METALURJİ VE METALLERİN KAYNAĞI
Joseph W. Lehner
Metal teknolojisi ve kullanımı konusunda devam eden araştırmalar yeni ve şaşırtıcı sonuçlar ortaya çıkarmıştır. 2002 yılında Saray Yapı Grubu'nun Anıtsal Girişi'nde kazı sonucu bulunan, tunç levhalardan kesilmiş şaha kalkmış bir çift yaban keçisi (ibex) üzerinde gerçekleştirilen metalografik analizler, bunların dış yüzeylerinin bir kalay tabakası ile kaplanmış olduğunu göstermiştir (Şekil 7a ve b). Bir bezeme programının parçası olan bu keçi desenleri özgün kompozisyonda gümüş renginde görünmekte ve yapının anıtsal niteliğini destekleyen görsel görkemine katkıda bulunmaktaydı. Tunç objelerin bezeme amacıyla kaplanması Roma Döneminde uygulanmakla birlikte, bu teknik yeniliğin ne zaman ve nerede ortaya çıktığı bilinmemektedir. Bulunan bu objeler, Demir Çağında Orta Anadolu'da yaşayan uzman zanaatkârların metalürji konusundaki ustalık ve becerilerine ışık tutmaktadır.

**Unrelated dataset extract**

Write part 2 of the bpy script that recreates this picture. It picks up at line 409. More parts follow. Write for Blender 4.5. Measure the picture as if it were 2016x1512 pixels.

Metal objelerin hammadde kaynakları konusundaki araştırmalar Demir Çağı ekonomik bağlantıları ve ticaret yollarının anlaşılmasına yardımcı olmaktadır. Bu yeni verilerin ışığında, Kerkenes Dağ'da yaşayanların Anadolu'nun farklı maden bölgelerindeki kaynaklara dolaylı olarak ulaşabildikleri anlaşılmaktadır. Ancak ön araştırmalar, Orta ve Doğu Toroslar'da yer alan güney kaynak bölgelerinin daha önemli olduğunu göstermektedir (Şekil 7c). Bu araştırma Kerkenes ve bölgedeki diğer sitlerde ortaya çıkarılan metal buluntularının analizleriyle sürdürülecektir.